Classification of Photovoltaic Inverters

From a power perspective, photovoltaic inverters can be roughly divided into three levels:

1. High-power three-phase inverters with an output power greater than 6kW.

2. Medium-power single-phase inverters with an output power between 1kW and 6kW.

3. Micro-inverters with an output power between 200W and 500W.

In recent years, medium and small-power inverters have received more attention in the photovoltaic power generation market. Since the power of medium and small inverters is not high, they are mostly used in distributed solar power generation systems within microgrids.

As a node of the microgrid, these inverters are widely distributed in certain areas. For example, in Europe and the United States, many households install such medium and small-power inverters on rooftops. Similarly, at train stations or factory rooftops, a large number of these inverters are used to build small power stations.

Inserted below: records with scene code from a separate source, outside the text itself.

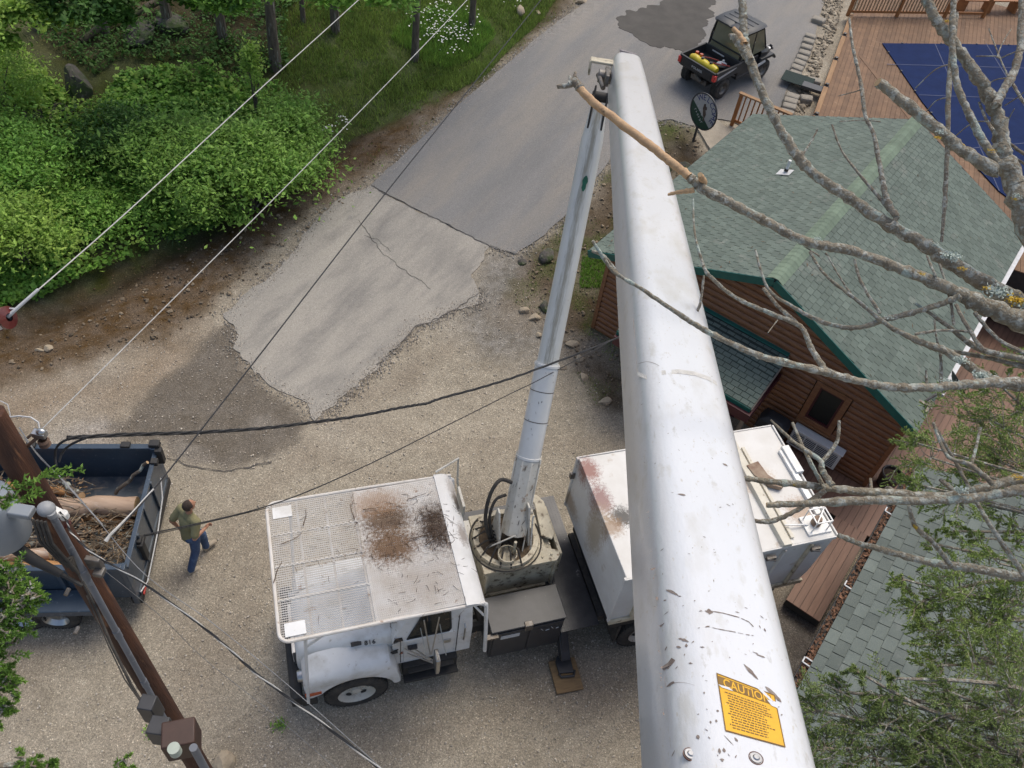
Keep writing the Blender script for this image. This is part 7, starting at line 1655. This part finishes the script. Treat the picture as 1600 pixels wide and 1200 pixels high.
def limbp(pts, Z0, Z1, mt=brk, name='limb', cut=False, rough_=.10, par=None, knots=True):
    """pts (u, v, half width in picture pixels); depth runs Z0 -> Z1 along the limb"""
    if pts[-1][0] >= 1900: pts = list(pts)+[(2050, 690+(pts[-1][1]-700)*.55, pts[-1][2]*1.05), (2260, 690+(pts[-1][1]-700)*.12, pts[-1][2]*1.3)]
    n = len(pts); P = []; Rr = []; acc = [0]
    for a, b in zip(pts, pts[1:]): acc.append(acc[-1]+math.hypot(a[0]-b[0], a[1]-b[1]))
    for p, s_ in zip(pts, acc):
        Z = Z0+(Z1-Z0)*s_/acc[-1]; P.append(BI @ pd(p[0], p[1], Z)); Rr.append(p[2]*Z/F*(.74 if p[2] < 10 else .66))
    Q = smooth_path(P, 9); RR = []
    for i in range(len(Q)):
        t = i/9; k = min(int(t), n-2); f_ = t-k; RR.append(Rr[k]*(1-f_)+Rr[k+1]*f_)
    out = []; kn = [brng.random() < .13 for _ in Q]
    RR2 = [r*(1+brng.uniform(-rough_, rough_)+(.18 if kn[i] and knots and 0 < i < len(Q)-1 else 0)) for i, r in enumerate(RR)]
    Q2 = [q+Vector((brng.uniform(-1, 1), brng.uniform(-1, 1), brng.uniform(-1, 1)))*r*.14 for q, r in zip(Q, RR)]
    mb = MB(); mb.tube(Q2, RR2, 12 if max(RR) > .012 else 7); o = mb.build(name, mt, par or bt)
    if cut:
        d_ = (Q2[0]-Q2[1]).normalized(); m2 = MB(); m2.tube([Q2[0]-d_*.001, Q2[0]+d_*.002], RR2[0]*.9, 12); m2.build('sawn_end', endm, o)
    return o
mb = MB(); mb.tube(smooth_path([BI @ pd(2180, 690, 3.85), BI @ pd(2400, 700, 3.95), BI @ pd(2700, 760, 4.2), Vector((0, 0, 8.6))], 6), [.085+.004*i for i in range(19)], 12); mb.build('main_bough', brk, bt)
limbp([(905,136,8),(925,158,9),(1000,215,9),(1050,255,10),(1078,276,10)], 4.35, 4.1, peel, 'peeled_limb', knots=False, rough_=.04)
limbp([(1076,274,10),(1100,296,12),(1150,322,11),(1200,348,11),(1260,378,11),(1330,392,11),(1400,417,12),(1480,450,14),(1530,475,20),(1600,505,25),(1720,560,32),(1900,600,42)], 4.1, 3.9)
limbp([(870,136,4),(888,133,6),(898,128,9),(908,140,9)], 4.4, 4.35, brk2, 'stub'); limbp([(899,112,2),(898,124,6),(903,134,8)], 4.42, 4.36, brk2, 'stub'); limbp([(890,118,2),(893,128,6)], 4.4, 4.38, brk2, 'stub')
limbp([(1044,304,3),(1062,300,4),(1085,297,6)], 4.15, 4.1, peel, 'stub'); limbp([(1094,273,5),(1100,285,8)], 4.0, 4.1, peel, 'stub', cut=True)
limbp([(1158,-30,7),(1160,10,8),(1162,48,8),(1166,75,9),(1185,130,9),(1210,185,10),(1240,235,12),(1270,270,12),(1320,305,13),(1380,345,14),(1440,380,16),(1500,420,18),(1560,455,20),(1620,485,23),(1720,540,30),(1900,600,38)], 4.5, 3.9)
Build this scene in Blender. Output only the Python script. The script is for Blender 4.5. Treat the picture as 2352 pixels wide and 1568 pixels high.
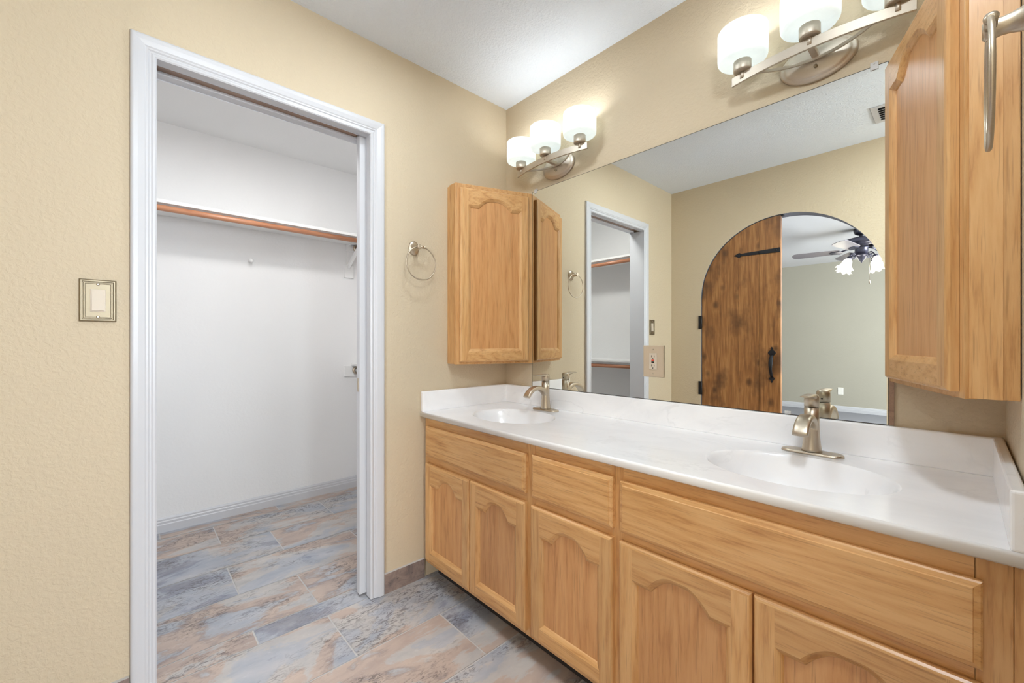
import bpy, bmesh, math, random
from mathutils import Vector, Matrix

for o in list(bpy.data.objects):
    bpy.data.objects.remove(o, do_unlink=True)
S = bpy.context.scene
COL = S.collection
PI = math.pi
random.seed(7)

# ------------------------------------------------------------------ camera
FPX, YAW, HY = 956.07, 47.2155, 785.71
cam_d = bpy.data.cameras.new('camera')
cam = bpy.data.objects.new('camera', cam_d)
COL.objects.link(cam)
cam.location = (1.7553, -1.5801, 1.1239)
cam.rotation_euler = (PI / 2, 0, math.radians(YAW))
cam_d.sensor_width = 36
cam_d.lens = 36 * FPX / 2352
cam_d.shift_y = (HY - 784) / 2352
cam_d.clip_start = 0.01
S.camera = cam

# ------------------------------------------------------------------ world, exposure, added window fill
S.view_settings.view_transform = 'Standard'
S.view_settings.look = 'None'
S.view_settings.gamma = 1
S.view_settings.use_curve_mapping = False
S.view_settings.exposure = 0.40
S.cycles.max_bounces = 14
S.cycles.diffuse_bounces = 9
S.cycles.glossy_bounces = 6
S.cycles.transmission_bounces = 8
S.cycles.caustics_reflective = False
S.cycles.sample_clamp_indirect = 6
W = bpy.data.worlds.new('World')
S.world = W
W.use_nodes = True
W.node_tree.nodes['Background'].inputs[0].default_value = (0.80, 0.88, 1.0, 1)
W.node_tree.nodes['Background'].inputs[1].default_value = 1.5


def light(name, kind, loc, energy, col=(1, 1, 1), size=0.1, size_y=None, rot=(0, 0, 0), parent=None, spread=None):
    d = bpy.data.lights.new(name, kind)
    d.energy = energy
    d.color = col
    if kind == 'AREA':
        d.size = size
        if size_y:
            d.shape = 'RECTANGLE'
            d.size_y = size_y
        if spread:
            d.spread = spread
    else:
        d.shadow_soft_size = size
    o = bpy.data.objects.new(name, d)
    COL.objects.link(o)
    o.location = loc
    o.rotation_euler = rot
    if parent:
        o.parent = parent
    return o


# added fill lights at two invented, unseen window openings, bathroom and bedroom
light('added_window_fill', 'AREA', (4.02, -1.05, 1.55), 110, (0.86, 0.94, 1.0), 1.5, 1.2, (0, PI / 2, 0))
light('added_bedroom_fill', 'AREA', (3.66, -4.6, 1.45), 190, (0.92, 0.96, 1.0), 1.4, 2.4, (0, PI / 2, 0))

# lamp strengths used by the builders below
E_VANITY, E_CLOSET, E_FILL_PENDANT, E_FAN = 0.50, 8.7, 92, 8
E_FILL_DISC, E_FILL_DISC2 = 15, 5


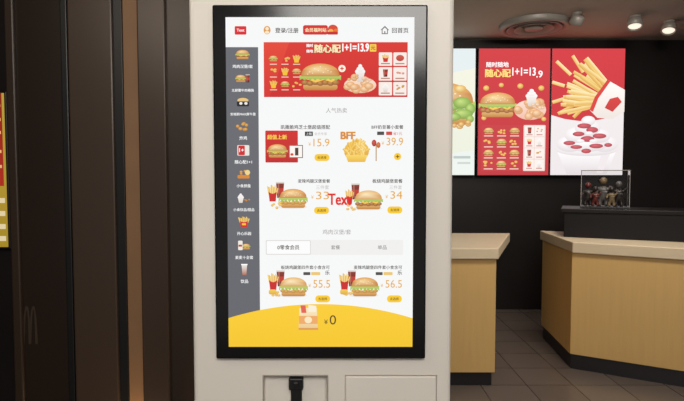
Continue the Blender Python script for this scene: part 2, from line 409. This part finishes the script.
for r in range(3):
    for c in range(2):
        a, b = 378.5 + c * 14.4, 52.3 + r * 14.8
        f.rr(a, b, a + 13.2, b + 13.4, .8, '#f7ebe4'); x, y = a + 6.6, b + 5.6
        q = r * 2 + c
        if q == 0: fries(f, x, y, 6, 8)
        elif q == 1: f.ell(x, y, 4, 3.2, '#d85a4a', '#b03a30')
        elif q == 2: cola(f, x, y, 5, 8)
        elif q == 3: nuggets(f, x, y, 7, 4, '#f0b8a8', '#c96a58')
        elif q == 4: sundae(f, x, y, 7, 9)
        else: nuggets(f, x, y, 7, 5)
        f.rect(a + 2, b + 10.6, a + 11, b + 11.8, '#b9806e')
f.begin('section_title'); f.text('人气热卖', 326, 347, 110.3, '#a7a4a2', .006)
def card(u, v, titles, price, kind, pill=True, tone=1, bun=0):
    f.begin('product_card')
    if kind == 'red':
        f.rr(265.5, v - 15.5, 298, v + 16.5, .8, '#cf2a24', '#bf2020'); f.text('超值上新', 267.5, 287, v - 9, '#ffd94f', .025)
        burger(f, 277.5, v + 5, 19)
        f.rect(289, v - 1, 303, v + 12, '#6a625e'); f.rect(289.8, v - .2, 302.2, v + 11.2, '#fbf4ee'); f.text('1', 295.6, 298, v + 5.6, '#4a3a34', .02, h=7.5); f.ell(292, v + 8.4, 1.6, 1.3, '#d8442c')
    elif kind == 'bff':
        R = random.Random(4)   # a compact golden heap of fries in a low tub
        f.ell(356.5, v + 5, 12.5, 10.5, '#f2c650', '#d89e34')
        for q in range(46):
            rr_ = math.sqrt(R.random()); a = 2 * math.pi * R.random(); x, y = 356.5 + 11.5 * rr_ * math.cos(a), v + 3.5 + 10.5 * rr_ * math.sin(a)
            c0, c1 = R.choice((('#fbdc7e', '#e3aa38'), ('#f9d468', '#dba02e'), ('#fde79c', '#ecba4c')))
            f.stick(x, y, R.uniform(4.5, 7), 2.1, R.choice((1, -1)) * R.uniform(.35, 1.4), c0, c1)
        f.poly([(345.5, v + 9), (367.5, v + 9), (365, v + 16), (348, v + 16)], '#f7d768', '#e8b440')
        f.text('BFF', 341, 355, v - 10.5, '#d98a22', .05, h=7)
        f.rect(375.6, v - 2, 376.6, v + 15, '#b9893f'); f.blob(374, v - 3, 2.4, 3.4, '#d85a4c', '#a82c22'); f.blob(378.4, v - 1, 2, 3, '#e08a50', '#c0502a')
    else:
        cola(f, u - 8, v - 6, 8, 16)
        if kind == 'meal2': fries(f, u - 14, v - 1, 7, 15, '#c9231f')
        else: fries(f, u - 15.5, v - 3, 9, 17, '#c9231f')
        f.ell(u + 4, v + 11, 15, 2.0, '#e9e7e4')
        burger(f, u + 5, v + 2.5, 27, True, tone, bun); nuggets(f, u - 12, v + 9.5, 9, 6, '#f9dc84', '#e2ab42')
        if kind == 'corn': f.rr(u - 20, v + 5, u - 12, v + 10, 2, '#f5cf5c', '#dba83c')
    for s, a, b, y in titles: f.text(s, a, b, y, '#55504d', .018)
    s, a, b, y = price
    f.text('¥', a - 5, a - 2.4, y + 1.6, '#e6ad45', .0); f.text(s, a, b, y, '#e6a838', .0, h=7.8)
    if pill: f.rr(b - 15, y + 11.5, b, y + 18.5, 3.3, '#f7c928'); f.text('去选择', b - 12, b - 3, y + 15, '#6e4b10', .015)
    else: f.ell(b - 5.5, y + 15, 3.6, 3.6, '#f7c928'); f.text('+', b - 7.2, b - 3.8, y + 15, '#6e4b10', .02)
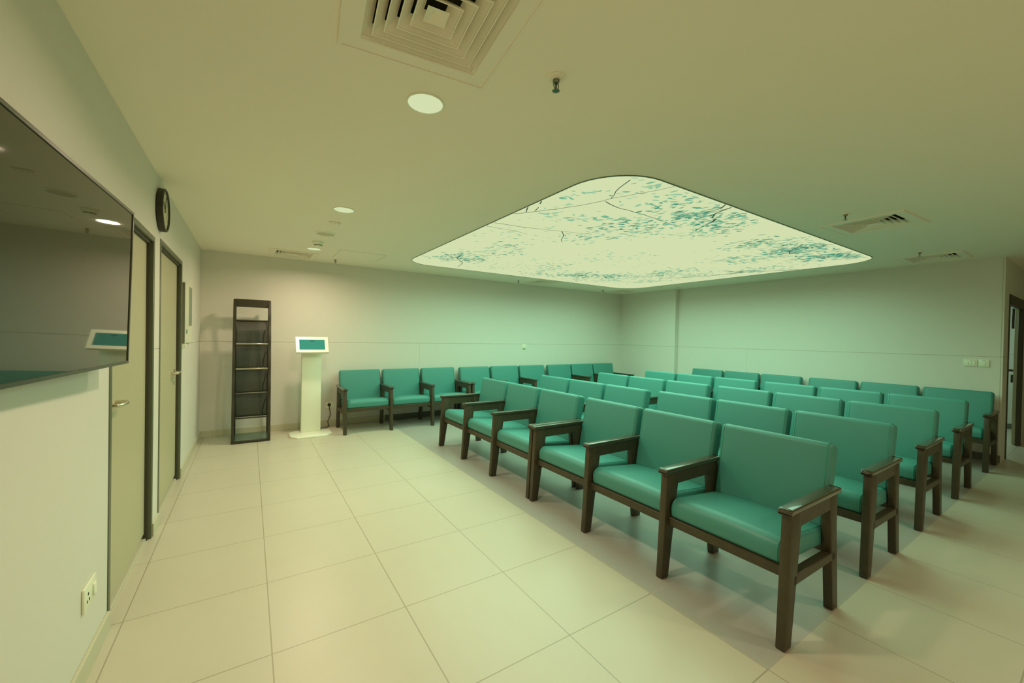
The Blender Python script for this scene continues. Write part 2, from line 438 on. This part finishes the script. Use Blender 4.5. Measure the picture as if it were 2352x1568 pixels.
MB().tube([(-WX, .01, 1.515), (WX, .01, 1.515)], .010, 8).build('cross_rod', BLACK, rk)
for i, (zt, zb) in enumerate(((1.51,1.235), (1.215,.925), (.905,.62), (.60,.325))):
    # corrugated pocket back sloping forward to a lip
    m = MB(); n = 120; w = WX-.022; prev = None
    yt = curve_y(zt)+.05; yb_ = curve_y(zb)+.012
    for j in range(n+1):
        x = -w + 2*w*j/n; o = .0022*math.sin(j*PI/1.5)
        cur = [m.bm.verts.new((x, yt*(1-q)+yb_*q + o - .02*math.sin(q*PI), zt*(1-q)+zb*q)) for q in (0, .25, .5, .75, 1)]
        if prev:
            for q in range(4): m.bm.faces.new((prev[q], cur[q], cur[q+1], prev[q+1]))
        prev = cur
    pk = m.build('pocket_panel', ACRY, rk, True, 80)
    # dark inner shelf behind the panel
    MB().box(-w, w, yb_+.005, yb_+.10, zb-.004, zb+.004, .001, 1).build('shelf_plate', BLACK, rk)
    yl = curve_y(zb)-.016
    MB().box(-w, w, yl-.004, yl+.012, zb-.022, zb-.006, .002, 1).build('front_lip', STEEL if i < 2 else BLACK, rk)
    for s in (-1, 1):
        P = []
        for q in range(9):
            a = q/8*PI/2; P.append((s*(w-.002)-s*.05*math.sin(a)*(s > 0), yb_+.14 - .13*math.sin(a), zb + .19*math.cos(a)))
        MB().tube(P, .007, 6).build('side_bracket', BLACK, rk)

# ------------------------------------------------------------------ television, clock, panel
tv = thing('television', 'large black flat television on the left wall, cut by the left edge', 'television', (-.4437, 1.756, 1.54), (0, R(1.2), R(-2.4)))
w, hh = .555, .318
m = MB(); b = .011
for (a, c, d, e) in ((-w,w,hh-b,hh), (-w,w,-hh,-hh+b), (-w,-w+b,-hh+b,hh-b), (w-b,w,-hh+b,hh-b)): m.box(-.03, 0, a, c, d, e)
m.build('bezel', TVB, tv)
MB().box(-.028, -.003, -w+b, w-b, -hh+b, hh-b).build('screen', GLASSBLK, tv)
MB().box(-.052, -.028, -.3, .3, -.2, .2, .006, 2).build('rear_housing', TVB, tv)
MB().box(-.0815, -.050, -.02, .02, -.1, .1, .002, 1).build('wall_mount', TVB, tv)

ck = thing('wall_clock', 'round black-rimmed wall clock high on the left wall above the doors', 'clock', (XL, 3.665, 2.195))
MB().lathe([(.130,0),(.146,.004),(.146,.036),(.140,.040),(.132,.038),(.128,.028),(.0001,.028)], (0,0,0), 48, 'x').build('rim', BLACK, ck)
m = MB(); m.lathe([(.128,.027),(.128,.030),(.0001,.030)], (0,0,0), 48, 'x'); nf = len(m.bm.faces)
for q in range(12): m.box(.0295, .0306, -.002, .002, .104, .120, 0, 1, Matrix.Rotation(q*PI/6, 4, 'X'))
m.bm.faces.ensure_lookup_table()
for q in range(nf, len(m.bm.faces)): m.bm.faces[q].material_index = 1
m.build('dial', [CLOCKF, BLACK], ck)
m = MB()
for a, l, wd in ((R(55), .075, .007), (R(-20), .105, .005)):
    M = Matrix.Rotation(a, 4, 'X'); m.box(.0305, .032, -wd, wd, -.015, l, 0, 1, M)
m.build('hands', BLACK, ck)

wp = thing('wall_panel', 'slim white wall panel with a grey inset strip, beside the farther door', 'panel', (XL, 4.83, 1.25))
MB().box(0, .020, 0, .012, 0, .57, .001, 1).build('side_edge', SIDEG, wp)
MB().box(0, .022, .012, .52, 0, .575, .002, 1).build('housing', PLASTIC, wp)
MB().box(.021, .024, .28, .51, .17, .56, .001, 1).build('inset_strip', GREY, wp)
MB().box(.021, .025, .08, .16, .09, .13, .001, 1).build('button', GREY, wp)
MB().box(0, .03, .0, .06, -.045, -.004, .004, 1).build('cable_gland', PLASTIC, wp)

# ------------------------------------------------------------------ sockets and switches
def plate(name, label, cat, loc, rotz, w, h, group=None):
    t = thing(name, label, cat, loc, (0, 0, rotz), group)
    MB().box(-w/2, w/2, -.010, 0, -h/2, h/2, .004, 2).build('plate', PLASTIC, t)
    return t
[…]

Need for Communication and Management

To ensure efficient, safe, and stable operation, inverters in a certain area need to be managed. This allows them to respond to demands in a timely manner. The management method involves equipping inverters with communication modules, enabling real-time monitoring, control, and scheduling via an upper-level control system.

Key Communication Methods for Photovoltaic Inverters

A high-reliability, low-cost, and easy-to-maintain communication method is crucial for photovoltaic inverter communication. The most common methods currently include:

1. Wireless (RF) Communication

• Advantages: No wiring required, reducing costs of communication cables and installation.

• Disadvantages: High cost and strict environmental requirements, with significant interference from solar panels and electromagnetic waves.

2. RS485 Communication

• Advantages: Stable communication and strong anti-interference capability.

• Disadvantages: High cost in both installation and long-term maintenance.

3. Power Line Communication (PLC)

• Uses existing power lines for data transmission, eliminating the need for additional cabling.

• No need to invest in new wiring, saving labor and cost.

• More reliable than RF communication.

• Advantages:

By integrating PLC modules, photovoltaic inverter systems can function as microgrid nodes, capable of receiving any data transmitted through the smart grid, facilitating future functional expansion.